キッシンジャー氏は英国民の今回の判断を過ちだとして叩くことは間違いでありEUが本来の理想を遠ざけ、硬直化しすぎた点こそ問題なのだと説いていた。
・日本での論調はもっと激しいようにみえた。「危険な孤立主義ナショナリズムの暴走だ」「ダークサイドの極右や極左の台頭だ」
・このように侮蔑のにじむ反応がときにはヒステリックな語調で表明されていた。英国民はそれほどに無知で偏狭なのかといぶかるほどの決めつけもあった
アメリカ保守派の長老政治評論家ジョージ・ウィル氏は「歓迎すべき英国の国家地位の復活」と題する大手紙への寄稿で次のように論じていた。
・「官僚的な統制で化石のようになったEUにより英国は自国の法律の60%以上を押しつけられ、EUへの従属を強いられてきた。英国民はこの自国の主権の喪失に反対したのだ」
・「自国の主権と価値観とアイデンティティとで生きるという決意はフランスにも広がっており、各国の主権を抑える超国家組織としてのEUはいまや存在自体を問われる危機に面した」
・「英国がEU離脱の結果、孤立するという指摘があるが、国家の地位の復活こそ主権に基づく国際的関与への前進となる。その際、米英の『特別な関係』がこれまでより大きく機能する」
イスラム系移民の大量流入や英国独自の社会福祉の際限のない拡大などはその主権の侵害だというわけである。英国EU離脱を単に通貨や株価に象徴される金融や財政の損得とは異なる次元で考える見解といえよう。人間集団の機能のあり方はまず国家を優先すべきか、国家を超えた組織に従うべきか、という根源の課題でもあろう。

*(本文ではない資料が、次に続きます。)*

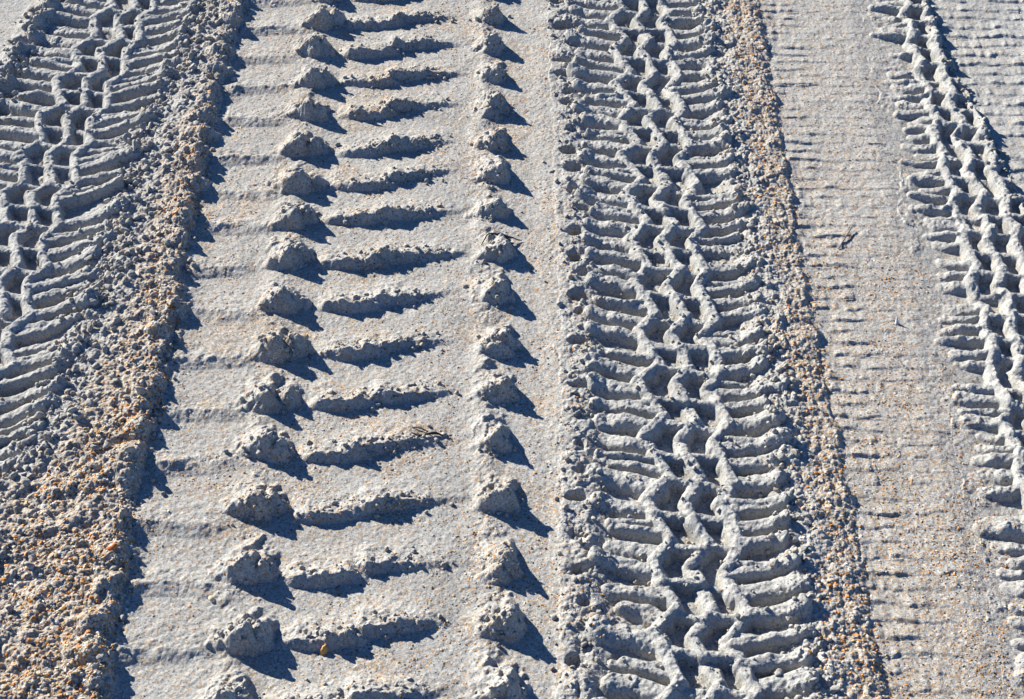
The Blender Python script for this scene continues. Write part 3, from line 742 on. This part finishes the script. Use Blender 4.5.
def shell_find(x, y_, size, mat, label, ti, tilt=0.2, squash=1.0, rise=0.6):
    z_, n_, _, _ = sample(np.array([x]), np.array([y_]))
    V0, F0 = CL1[ti % len(CL1)] if squash < 0 else (None, None)
    import bmesh
    bm = bmesh.new(); bmesh.ops.create_uvsphere(bm, u_segments=28, v_segments=18, radius=1)
    for v in bm.verts:
        a = math.atan2(v.co.y, v.co.x); rad_ = math.hypot(v.co.x, v.co.y)
        v.co *= 1 + 0.05 * math.cos(9 * a) * rad_ + 0.04 * math.sin(3 * a + 1.3 * ti) * rad_
        v.co.x *= 1.15; v.co.y *= 0.85; v.co.z = v.co.z * (0.62 if v.co.z > 0 else 0.2) + 0.12 * v.co.x
    me = bpy.data.meshes.new('shell_fragment'); bm.to_mesh(me); bm.free(); me.materials.append(mat)
    me.polygons.foreach_set('use_smooth', [True] * len(me.polygons))
    o = link('shell_fragment', me, (x, y_, float(z_[0]) + size * rise * 0.4), None, label=label, category='shell')
    o.scale = (size,) * 3; o.rotation_euler = (tilt, -tilt, 0.4 + ti)
    return o
ORANGE = plain_material('bright_orange_shell', (0.62, 0.155, 0.022), 0.42, 0.45, 0.2, 350)
OCHRE = plain_material('ochre_shell', (0.58, 0.30, 0.07), 0.5, 0.4, 0.2, 350)
YELLOW = plain_material('pale_yellow_shell', (0.66, 0.56, 0.33), 0.5, 0.4, 0.2, 350)
x_, y_ = ground(115, 560); shell_find(x_, y_, 0.0054, ORANGE, 'bright orange rounded shell near the lower end of the broad shell bank', 0)
x_, y_ = ground(324, 651); shell_find(x_, y_, 0.0056, OCHRE, 'ochre shell chip stuck in the nearest short sand ridge', 1, 0.9)
x_, y_ = ground(212, 600); shell_find(x_, y_, 0.0038, YELLOW, 'pale yellow pebble-like shell at the foot of a left-row sand mound', 2)
x_, y_ = ground(500, 503); shell_find(x_, y_, 0.0036, YELLOW, 'pale yellow shell stuck in the left flank of a right-row sand mound', 3)
x_, y_ = ground(897, 324)
shell_cone = [(x_, y_), (x_ - 0.0008, y_ + 0.003)]
strand('shell_fragment', [(x_, y_), (x_ - 0.0012, y_ + 0.002)], [0.0030, 0.0004], [0.000, 0.010], SHELL_M[3], label='white pointed shell standing up from the speckled shallow track', category='shell')
print('objects', len(bpy.data.objects))
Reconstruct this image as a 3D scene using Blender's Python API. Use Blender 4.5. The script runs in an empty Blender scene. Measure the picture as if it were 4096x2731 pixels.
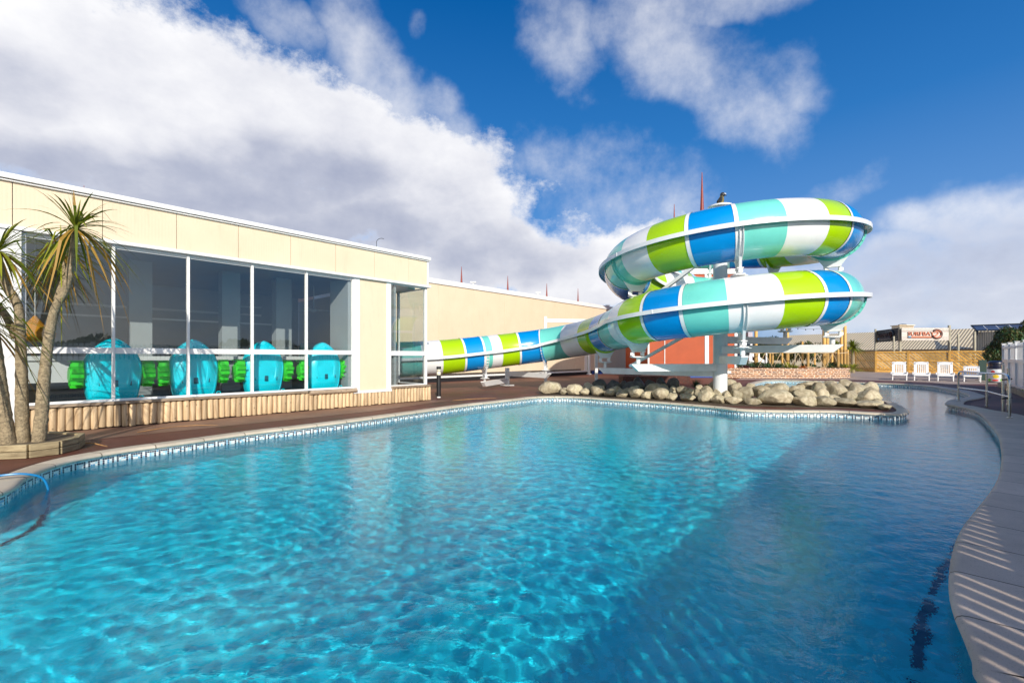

・ワシントンでいま注視される若手の国際政治学者アーロン・マクレーン氏がもっと踏み込んだ指摘をしていた。同氏は英国のオクスフォード大学にも学び、ワシントンの超党派シンクタンク「新米国安保研究センター」から今年、「次世代の研究者賞」を受けた。「ブレグジット破局ではなく好機である」と題する論文で次のように書いていた。
・「今回の英国の国民投票は欧米のいわゆるエリートにとって超国家による統治を未来の不可避な出来事だとする『夢』の排除だった。この『夢』は一般人の愛国心の誇りや国民国家への愛着を非合理で自己破壊だと断じてきた。この『夢』は死んでいないがいま阻まれた。だからエリートたちはがっかりして感情に走り、英国民の判断を叩くのだろう

(部分抜粋引用終)
そんなに英国の離脱選択を小馬鹿にするならば、まずは欧州大陸で英語を使用することを禁じたらどうか。三十年前の私の小さな経験では、(旧西)ドイツではドイツ語で、と言われたのだが(http://d.hatena.ne.jp/itunalily/20160625)。
EUの多言語主義には、労力の無駄が相当あるとも聞く。英国に移住したポーランド系80万人の中には、英語ができないため、ポーランド語の標識がある地域も存在するらしい。これでは、英国内にポーランド村ができたようなものだ。それでも、いいのだろうか。